The Pittsburgh Steelers were dead-set on getting a high-pedigreed safety out of the 2018 NFL Draft class. They scouted the group coming out last year, heavily, doing their due diligence from the top to the bottom.
Minkah Fitzpatrick is a guy that they really wanted, coming out of Alabama. Head coach Mike Tomlin admitted that thought at the time was a “pipe dream”. But now, acquiring him just 18 games into his professional career, that dream has become a reality.
And they will get to pair him with the safety they did draft, Terrell Edmunds, their careers now running parallel to one another as 2018 first-round draft picks. It should be interesting to see what happens in 2021 when the time comes to decide on whether or not to pick up their fifth-year options.

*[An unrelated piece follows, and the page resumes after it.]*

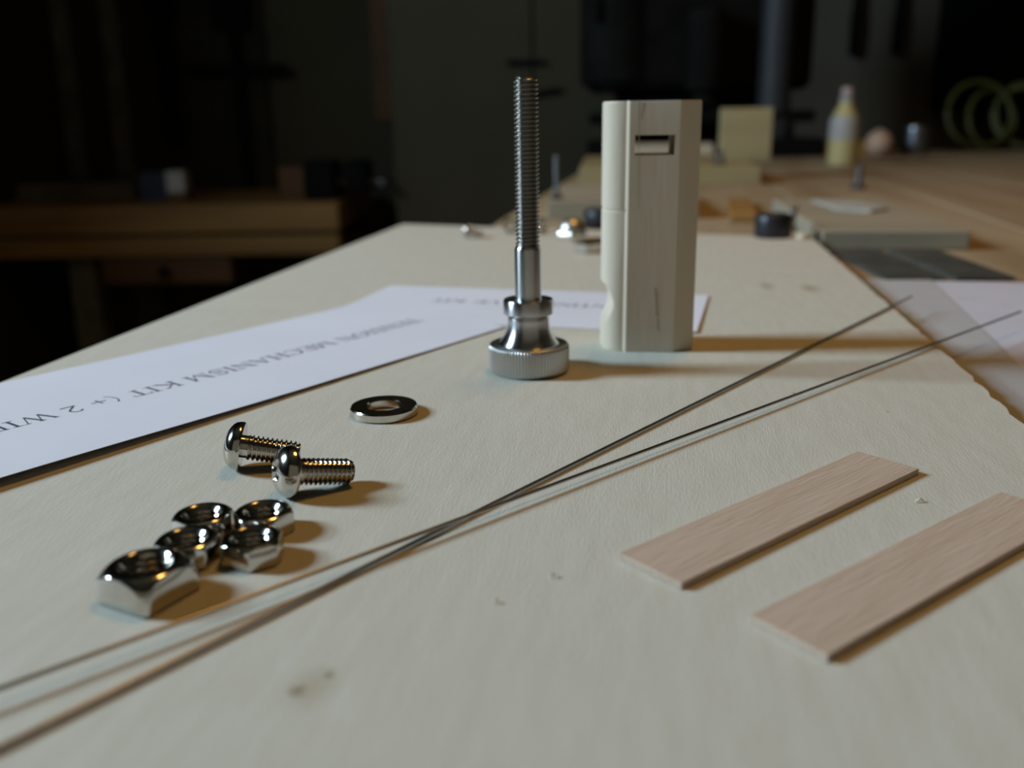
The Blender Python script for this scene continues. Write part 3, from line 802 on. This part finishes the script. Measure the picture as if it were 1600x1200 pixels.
bx = empty('carton', (-775, 2120, bz), (0, 0, 0.1)); tag(bx, 'small white and dark blue carton on the far workbench', 'box')
rbox('white_side', 'white', bx, 0, 38, 0, 60, 18, 66, bevel=1)
rbox('blue_side', 'blue', bx, -60, 0.5, 0, 60, 0, 66, bevel=1)
rbox('foot', 'redbrown', bx, 0, 42, -2, 60, 0, 19, bevel=1)
onfar('brown_box', 'redbrown', -540, 2200, 100, 90, 66, -4, 'dull brown wooden box on the far workbench near the vise', 'box')
vs_ = empty('bench_vise', (-385, 2070, bz)); tag(vs_, 'dark iron vise at the right end of the far workbench', 'vise')
rbox('fixed_jaw', 'iron', vs_, -70, 0, 0, 120, 0, 85, bevel=8)
rbox('moving_jaw', 'iron', vs_, 22, 70, 0, 120, 15, 85, bevel=8)
MB().tube([(-20, 60, 35), (110, 60, 35)], 14, n=20).build('screw', 'darkmetal', vs_, smooth=40)
MB().tube([(104, 0, 35), (104, 120, 35)], 6, n=12).build('tommy_bar', 'darkmetal', vs_, smooth=40)
# tall grey cabinet
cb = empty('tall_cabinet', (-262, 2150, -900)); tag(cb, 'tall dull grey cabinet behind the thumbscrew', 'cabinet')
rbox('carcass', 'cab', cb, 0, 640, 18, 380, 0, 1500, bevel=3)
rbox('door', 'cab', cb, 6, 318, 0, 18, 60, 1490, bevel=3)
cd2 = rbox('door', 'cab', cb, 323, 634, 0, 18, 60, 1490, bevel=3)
for hz_ in (1080, 1010):
    MB().tube([(262 if hz_ > 1050 else 300, -14, hz_), (345 if hz_ > 1050 else 380, -14, hz_ + (0 if hz_ > 1050 else 12))], 5, n=12).build('handle_bar', 'iron', cd2, smooth=40)
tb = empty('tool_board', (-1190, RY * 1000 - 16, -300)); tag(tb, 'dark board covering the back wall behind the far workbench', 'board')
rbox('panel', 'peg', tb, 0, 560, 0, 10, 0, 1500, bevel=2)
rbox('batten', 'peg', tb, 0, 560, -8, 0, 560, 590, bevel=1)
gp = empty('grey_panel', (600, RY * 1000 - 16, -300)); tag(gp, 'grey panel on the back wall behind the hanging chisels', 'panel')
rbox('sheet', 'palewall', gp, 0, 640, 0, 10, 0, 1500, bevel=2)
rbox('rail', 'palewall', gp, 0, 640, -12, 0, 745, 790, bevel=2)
# tools hanging on the back wall
def hanging_tool(x, ztop, kind, lab, sc_=1.0):
    k = empty({'chisel': 'chisel', 'clamp': 'bar_clamp', 'saw': 'hand_saw'}[kind], (x, RY * 1000 - 48, ztop)); tag(k, lab, 'tool', 'tools hanging on the back wall')
    if kind == 'chisel':
        MB().lathe([(7, -150), (13, -140), (14, -60), (10, -20), (12, -5), (9, 0)], n=20).build('handle', 'iron', k, smooth=40)
        rbox('blade', 'iron', k, -9, 9, -3, 3, 0, 190, bevel=1)
    elif kind == 'clamp':
        rbox('bar', 'iron', k, -12, 12, -4, 4, -330, 300, bevel=1)
        rbox('jaw', 'iron', k, -120, 130, -12, 12, -18, 6, bevel=4)
        rbox('sliding_jaw', 'iron', k, -50, 40, -14, 14, 90, 200, bevel=6)
    else:
        rbox('blade', 'iron', k, -20, 20, -2, 2, -300, 20, bevel=1)
        rbox('grip', 'iron', k, -34, 34, -12, 12, 20, 130, bevel=8)
for (x, z, kd, lab) in [(895, 350, 'chisel', 'dark chisel hanging above the glue bottle, left one of two'), (1005, 350, 'chisel', 'dark chisel hanging on the back wall, right one of two'),
                        (-700, 200, 'clamp', 'black bar clamp hanging above the far workbench'), (-880, 300, 'saw', 'dark hand saw hanging above the far workbench')]:
    hanging_tool(x, z, kd, lab)
for (x, m, l, lab) in [(-1165, 'dimpale', 1500, 'dusty upright lath leaning on the back wall, leftmost'), (-1040, 'dimpale', 1480, 'dusty upright lath leaning on the back wall, second from left'),
                       (-350, 'redbrown', 760, 'brown upright lath on the back wall beside the grey cabinet')]:
    z0 = -900 if l > 1000 else 60
    o = rbox('upright_lath', m, None, 0, 46, 0, 16, 0, l, bevel=2)
    o.location = (x * MM, RY - (0.075 if l > 1000 else 0.018), TOP + z0 * MM); o.rotation_euler = (math.radians(-1.6) if l > 1000 else 0, 0, 0)
    tag(o, lab, 'lath')
# black wall cabinet on the right
wc = empty('wall_cabinet', (1120, 2230, 60)); tag(wc, 'black wall cabinet above the cable coil at far right', 'cabinet')
rbox('carcass', 'iron', wc, 0, 620, 12, 318, 0, 760, bevel=4)
d1 = rbox('door', 'iron', wc, 4, 308, 0, 12, 4, 756, bevel=2)
d2 = rbox('door', 'iron', wc, 312, 616, 0, 12, 4, 756, bevel=2)
MB().tube([(290, -14, 60), (290, -14, 160)], 5, n=10).build('handle', 'darkmetal', d1, smooth=40)
MB().tube([(330, -14, 60), (330, -14, 160)], 5, n=10).build('handle', 'darkmetal', d2, smooth=40)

But that’s a question for down the road. The important thing now is for them to work together, and the good news there is that they already know and like each other, as Fitzpatrick explained to Missi Matthews for a sit-down interview posted on the team’s website last night.
“I know him a good bit. We trained together a little bit down in Florida before the Combine for a couple weeks”, he told Matthews of Edmunds. “He’s a competitor. Every single drill we’re going, we’re competing, in the workouts we’re competing. I’m excited to work with him. He’s a professional. He carries himself the right way on and off the field”.
Edmunds started 15 of 16 games as a rookie for the Steelers, registering 78 tackles with one interception and four passes defensed. With the Miami Dolphins, Fitzpatrick started 11 of 16 games, but also played all over the field. He recorded 80 tackles with two interceptions, one returned for a touchdown, and nine passes defensed. Edmunds already has 18 tackles this year in two games, Fitzpatrick 11, with a forced fumble. But now they have to work as a unit. What will that take?
“Spend a lot of time together”, he told Matthews when she asked him just that question. “Just seeing how each other operates on the field, how we communicate, what do we see. Just how we think about the game”.
“At safety you’ve got to communicate a whole lot, be on the same page”, he added, “because safety is for a reason: you’re the last line of defense. So we always have to be on the same page. Like I said, we’re just going to have to spend a lot of time together, communicating, talking, and getting to know each other”.
It’s obviously far too early to tell how long this duo will remain together, but the presumption is that it will be for at least the majority of the next four years. That’s plenty of time to put in the work together, but that chemistry has to start being built, today. Because there’s a game to play on Sunday.